As cenas de House of Cards tem uma composição milimetricamente calculada com a história que se desenrola, um ponto extremamente positivo para os diretores da produção. Logo, vamos tomar como base o seguinte quadro do episódio 6:

análise cena 6

Se passarmos um traço bem no meio da tela, é possível observar duas histórias acontecendo de forma separadas. Tudo que há do lado esquerdo com Francis, há do lado direito com Claire. É um espelho. Duas bandeiras, duas cadeiras, dois sofás, duas almofadas, duas janelas inteiras, duas histórias. Mas apenas uma mesa para a presidência, uma vaga para ser presidente. Contudo, o movimento que Claire faz para se levantar da cadeira simboliza seu papel. Uma mulher que está tomando cada vez mais forças e indo para o primeiro plano da série em busca da presidência.

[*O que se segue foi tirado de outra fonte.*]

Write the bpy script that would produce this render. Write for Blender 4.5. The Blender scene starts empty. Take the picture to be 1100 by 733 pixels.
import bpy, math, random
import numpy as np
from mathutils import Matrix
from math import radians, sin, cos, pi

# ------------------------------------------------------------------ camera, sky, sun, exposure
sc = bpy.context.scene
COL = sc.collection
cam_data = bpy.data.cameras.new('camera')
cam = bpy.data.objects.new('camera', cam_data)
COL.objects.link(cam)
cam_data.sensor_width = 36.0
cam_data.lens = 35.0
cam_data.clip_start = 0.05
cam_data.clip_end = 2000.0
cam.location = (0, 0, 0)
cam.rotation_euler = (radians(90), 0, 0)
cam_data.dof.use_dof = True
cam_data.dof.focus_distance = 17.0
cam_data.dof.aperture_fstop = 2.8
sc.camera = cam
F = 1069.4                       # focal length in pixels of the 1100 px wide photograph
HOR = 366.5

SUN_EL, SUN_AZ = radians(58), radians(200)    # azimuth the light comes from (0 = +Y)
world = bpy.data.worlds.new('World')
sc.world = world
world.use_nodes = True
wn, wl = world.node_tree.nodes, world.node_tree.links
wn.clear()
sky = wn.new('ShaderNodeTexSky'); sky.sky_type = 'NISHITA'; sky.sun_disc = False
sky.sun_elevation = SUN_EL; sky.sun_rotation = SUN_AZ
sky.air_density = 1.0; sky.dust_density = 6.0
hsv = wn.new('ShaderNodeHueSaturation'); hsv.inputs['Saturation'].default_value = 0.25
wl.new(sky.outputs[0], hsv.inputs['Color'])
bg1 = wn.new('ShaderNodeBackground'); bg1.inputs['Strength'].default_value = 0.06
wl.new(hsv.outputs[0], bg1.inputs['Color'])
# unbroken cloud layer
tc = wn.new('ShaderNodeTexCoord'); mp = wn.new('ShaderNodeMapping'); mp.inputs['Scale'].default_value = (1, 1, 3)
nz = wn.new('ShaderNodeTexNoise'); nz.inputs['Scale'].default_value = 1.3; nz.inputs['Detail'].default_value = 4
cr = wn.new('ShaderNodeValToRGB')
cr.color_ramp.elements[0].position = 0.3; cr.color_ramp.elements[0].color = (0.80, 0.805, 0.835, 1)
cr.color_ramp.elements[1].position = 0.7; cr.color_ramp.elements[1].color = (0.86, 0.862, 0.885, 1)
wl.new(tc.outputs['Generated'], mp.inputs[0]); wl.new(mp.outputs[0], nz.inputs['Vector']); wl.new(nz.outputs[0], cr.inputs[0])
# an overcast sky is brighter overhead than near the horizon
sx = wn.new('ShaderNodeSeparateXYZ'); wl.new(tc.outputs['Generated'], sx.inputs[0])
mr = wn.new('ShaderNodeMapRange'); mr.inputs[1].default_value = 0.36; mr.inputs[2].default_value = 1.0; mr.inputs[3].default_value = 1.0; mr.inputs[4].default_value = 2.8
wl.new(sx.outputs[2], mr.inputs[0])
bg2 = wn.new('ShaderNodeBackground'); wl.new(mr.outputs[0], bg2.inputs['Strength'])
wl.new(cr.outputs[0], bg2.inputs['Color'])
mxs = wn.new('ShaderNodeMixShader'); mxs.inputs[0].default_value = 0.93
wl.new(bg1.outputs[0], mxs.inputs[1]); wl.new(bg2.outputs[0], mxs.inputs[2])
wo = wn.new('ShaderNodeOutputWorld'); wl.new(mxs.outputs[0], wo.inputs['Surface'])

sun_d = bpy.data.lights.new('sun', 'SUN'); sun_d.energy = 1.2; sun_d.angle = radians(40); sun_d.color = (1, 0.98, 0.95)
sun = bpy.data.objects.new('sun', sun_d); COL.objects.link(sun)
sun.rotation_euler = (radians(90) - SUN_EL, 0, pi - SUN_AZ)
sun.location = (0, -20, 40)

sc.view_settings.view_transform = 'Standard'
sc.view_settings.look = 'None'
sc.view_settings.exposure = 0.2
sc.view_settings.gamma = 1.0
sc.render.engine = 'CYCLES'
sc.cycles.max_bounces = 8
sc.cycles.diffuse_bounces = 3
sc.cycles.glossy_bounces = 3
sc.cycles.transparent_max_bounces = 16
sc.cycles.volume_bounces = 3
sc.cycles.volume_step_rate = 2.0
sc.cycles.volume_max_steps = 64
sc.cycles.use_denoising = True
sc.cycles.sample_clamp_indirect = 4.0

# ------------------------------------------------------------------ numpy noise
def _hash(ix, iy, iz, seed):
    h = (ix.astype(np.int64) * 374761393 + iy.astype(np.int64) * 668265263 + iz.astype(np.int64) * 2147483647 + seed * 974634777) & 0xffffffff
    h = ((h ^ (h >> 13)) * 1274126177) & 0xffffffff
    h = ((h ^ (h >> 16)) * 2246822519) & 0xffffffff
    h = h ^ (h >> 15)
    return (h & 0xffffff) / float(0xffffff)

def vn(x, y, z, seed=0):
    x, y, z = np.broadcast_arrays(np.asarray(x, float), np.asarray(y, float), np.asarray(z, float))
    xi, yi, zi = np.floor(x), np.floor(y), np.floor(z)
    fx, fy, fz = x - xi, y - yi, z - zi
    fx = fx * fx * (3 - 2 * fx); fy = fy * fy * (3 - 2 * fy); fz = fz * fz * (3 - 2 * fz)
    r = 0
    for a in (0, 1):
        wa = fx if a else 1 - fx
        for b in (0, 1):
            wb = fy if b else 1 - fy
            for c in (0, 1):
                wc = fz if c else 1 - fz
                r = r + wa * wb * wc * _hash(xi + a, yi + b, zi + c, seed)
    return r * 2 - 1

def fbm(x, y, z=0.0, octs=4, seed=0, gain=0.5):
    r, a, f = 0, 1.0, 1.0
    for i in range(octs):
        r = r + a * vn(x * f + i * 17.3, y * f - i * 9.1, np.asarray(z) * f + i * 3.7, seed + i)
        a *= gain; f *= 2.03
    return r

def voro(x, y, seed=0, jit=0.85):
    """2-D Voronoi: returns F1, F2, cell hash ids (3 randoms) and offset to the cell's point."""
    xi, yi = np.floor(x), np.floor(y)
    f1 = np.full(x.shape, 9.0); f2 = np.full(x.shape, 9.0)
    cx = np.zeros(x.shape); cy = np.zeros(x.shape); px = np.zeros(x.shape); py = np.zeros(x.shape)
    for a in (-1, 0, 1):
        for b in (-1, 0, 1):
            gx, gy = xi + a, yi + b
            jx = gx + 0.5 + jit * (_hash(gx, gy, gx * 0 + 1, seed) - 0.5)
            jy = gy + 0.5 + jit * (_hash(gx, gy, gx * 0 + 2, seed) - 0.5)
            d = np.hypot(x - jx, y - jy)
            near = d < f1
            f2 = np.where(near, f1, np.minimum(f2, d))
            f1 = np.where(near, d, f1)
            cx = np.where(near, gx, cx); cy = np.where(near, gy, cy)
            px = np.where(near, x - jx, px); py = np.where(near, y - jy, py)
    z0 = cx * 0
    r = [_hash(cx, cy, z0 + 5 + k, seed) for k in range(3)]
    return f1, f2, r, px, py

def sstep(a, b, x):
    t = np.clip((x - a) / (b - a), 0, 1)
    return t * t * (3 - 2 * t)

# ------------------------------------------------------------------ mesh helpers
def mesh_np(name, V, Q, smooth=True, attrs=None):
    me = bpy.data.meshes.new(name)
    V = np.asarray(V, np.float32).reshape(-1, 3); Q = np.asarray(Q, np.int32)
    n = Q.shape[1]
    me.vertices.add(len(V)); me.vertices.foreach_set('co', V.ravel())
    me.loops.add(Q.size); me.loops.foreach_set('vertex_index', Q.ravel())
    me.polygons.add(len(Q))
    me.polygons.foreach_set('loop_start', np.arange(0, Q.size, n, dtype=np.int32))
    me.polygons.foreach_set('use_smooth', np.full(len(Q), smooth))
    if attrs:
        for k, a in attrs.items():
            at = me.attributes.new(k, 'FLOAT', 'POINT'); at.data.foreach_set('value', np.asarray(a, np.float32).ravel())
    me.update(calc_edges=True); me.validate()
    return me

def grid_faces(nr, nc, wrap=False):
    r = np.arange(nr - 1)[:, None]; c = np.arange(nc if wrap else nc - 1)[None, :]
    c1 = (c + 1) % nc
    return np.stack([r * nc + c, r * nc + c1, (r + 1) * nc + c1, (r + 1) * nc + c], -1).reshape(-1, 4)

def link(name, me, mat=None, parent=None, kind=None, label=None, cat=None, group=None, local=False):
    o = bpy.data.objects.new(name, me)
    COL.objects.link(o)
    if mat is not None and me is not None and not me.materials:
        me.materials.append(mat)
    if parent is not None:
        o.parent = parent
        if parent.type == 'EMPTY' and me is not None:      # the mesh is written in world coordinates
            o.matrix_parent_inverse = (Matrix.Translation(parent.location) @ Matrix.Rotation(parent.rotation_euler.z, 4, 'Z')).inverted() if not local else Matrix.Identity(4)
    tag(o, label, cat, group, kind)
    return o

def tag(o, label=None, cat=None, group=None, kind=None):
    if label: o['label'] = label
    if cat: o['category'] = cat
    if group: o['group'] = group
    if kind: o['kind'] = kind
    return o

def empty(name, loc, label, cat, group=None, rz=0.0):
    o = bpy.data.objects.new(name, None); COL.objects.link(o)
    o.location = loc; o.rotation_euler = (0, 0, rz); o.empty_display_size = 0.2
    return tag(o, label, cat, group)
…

Entretanto, o maior trunfo desta quinta temporada de House of Cards não é somente a excelente ligação entre política e realidade, mas sim, como acontecimentos sem resolução em temporadas anteriores começam a voltar à tona agora, com destaque para a trama de Zoe. Depois de relutar bastante, Tom começa a desconfiar que a morte de sua ex-funcionária não foi por acaso e parte numa investigação que tem como foco provar o envolvimento de Frank Underwood em um possível crime.

Dizer que House of Cards melhora e surpreende a cada nova temporada é clichê. Porém, com uma trama engenhosamente amarrada e com inúmeras reviravoltas a cada episódio, não é exagero afirmar que a série está sim em seu melhor momento. Resta saber apenas se a trama do casal mais amado e odiado da América irá continuar para uma sexta temporada. Com o cancelamento de Sense 8 nas últimas semanas, uma das séries mais importantes da Netflix, e sem nenhum posicionamento dos produtores, não há uma definição se Frank e Claire voltarão em um sexto ano. No entanto, pela vontade geral da nação, é impossível imaginar uma das séries de maior prestígio e coerência dos últimos tempos não ter um futuro triunfal. Público e crítica agradecem.